Cyber resilience is equally critical for Akkuyu. Russian-linked cyberattacks on Ukraine’s power grid and telecommunications networks have demonstrated how infrastructure disruption can occur without physical destruction, undermining crisis response and public trust. For Türkiye, cyber interference at Akkuyu could complicate decision-making at precisely the moments when clarity and credibility are most needed.
Intelligence and counter-sabotage complete this picture. Hybrid operations increasingly rely on reconnaissance, insider access, and long-term preparation. In the context of Akkuyu, effective protection is shaped not only by technical defenses but also by intelligence sharing, insider-risk mitigation, and coordination between civilian operators and security institutions.
Akkuyu also reshapes Türkiye’s strategic depth within the Eastern Mediterranean, where energy security, military balances, and regional competition increasingly intersect.
As a high-value asset on the Mediterranean coast, the facility inevitably factors into calculations of escalation control and crisis stability, not only for Ankara but also for its NATO allies.
Within NATO, the protection of critical infrastructure has become a core pillar of deterrence and resilience.
Alliance discussions under Article 3 increasingly treat energy systems and digital networks as enabling conditions for collective defense.
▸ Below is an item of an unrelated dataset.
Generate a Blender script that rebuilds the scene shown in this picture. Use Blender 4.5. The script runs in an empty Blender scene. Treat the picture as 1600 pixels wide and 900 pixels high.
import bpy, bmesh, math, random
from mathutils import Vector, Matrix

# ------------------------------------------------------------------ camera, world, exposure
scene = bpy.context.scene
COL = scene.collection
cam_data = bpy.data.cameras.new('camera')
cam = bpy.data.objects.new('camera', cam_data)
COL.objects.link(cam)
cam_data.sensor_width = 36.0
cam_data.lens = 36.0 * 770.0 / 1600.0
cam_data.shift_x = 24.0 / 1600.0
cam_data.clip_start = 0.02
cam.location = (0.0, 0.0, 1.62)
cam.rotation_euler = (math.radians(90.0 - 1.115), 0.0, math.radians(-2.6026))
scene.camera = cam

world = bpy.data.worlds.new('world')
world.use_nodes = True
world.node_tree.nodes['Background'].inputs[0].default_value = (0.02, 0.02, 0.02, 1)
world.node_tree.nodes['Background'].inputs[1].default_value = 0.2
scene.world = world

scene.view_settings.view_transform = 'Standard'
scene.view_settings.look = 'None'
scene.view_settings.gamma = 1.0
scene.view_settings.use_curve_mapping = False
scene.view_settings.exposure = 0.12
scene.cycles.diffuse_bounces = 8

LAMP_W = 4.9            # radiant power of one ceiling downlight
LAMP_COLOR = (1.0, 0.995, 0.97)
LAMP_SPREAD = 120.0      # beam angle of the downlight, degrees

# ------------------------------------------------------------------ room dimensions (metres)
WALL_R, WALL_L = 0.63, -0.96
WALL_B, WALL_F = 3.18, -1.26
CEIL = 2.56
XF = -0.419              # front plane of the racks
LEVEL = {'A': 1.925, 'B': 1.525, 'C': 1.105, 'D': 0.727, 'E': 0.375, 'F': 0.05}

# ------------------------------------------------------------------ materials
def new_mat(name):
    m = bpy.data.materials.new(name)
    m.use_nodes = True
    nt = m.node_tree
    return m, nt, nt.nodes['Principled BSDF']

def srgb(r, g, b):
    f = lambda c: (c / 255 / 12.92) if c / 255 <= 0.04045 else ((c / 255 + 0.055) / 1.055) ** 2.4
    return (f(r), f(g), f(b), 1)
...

In this context, Akkuyu is not only a national concern but also part of the broader resilience architecture that underpins alliance credibility in the Eastern Mediterranean.
For Türkiye, this situates Akkuyu within NATO frameworks for resilience, early warning, and crisis response, particularly in scenarios involving maritime escalation or hybrid pressure. This is not about internationalizing control but about ensuring interoperability under alliance conditions.
Seen in this light, Akkuyu is not a vulnerability imposed on Türkiye but a strategic variable that reshapes the security environment in which deterrence operates. Strategic assets enhance national and alliance power only when their risks are anticipated, absorbed, and integrated into collective resilience and defense planning.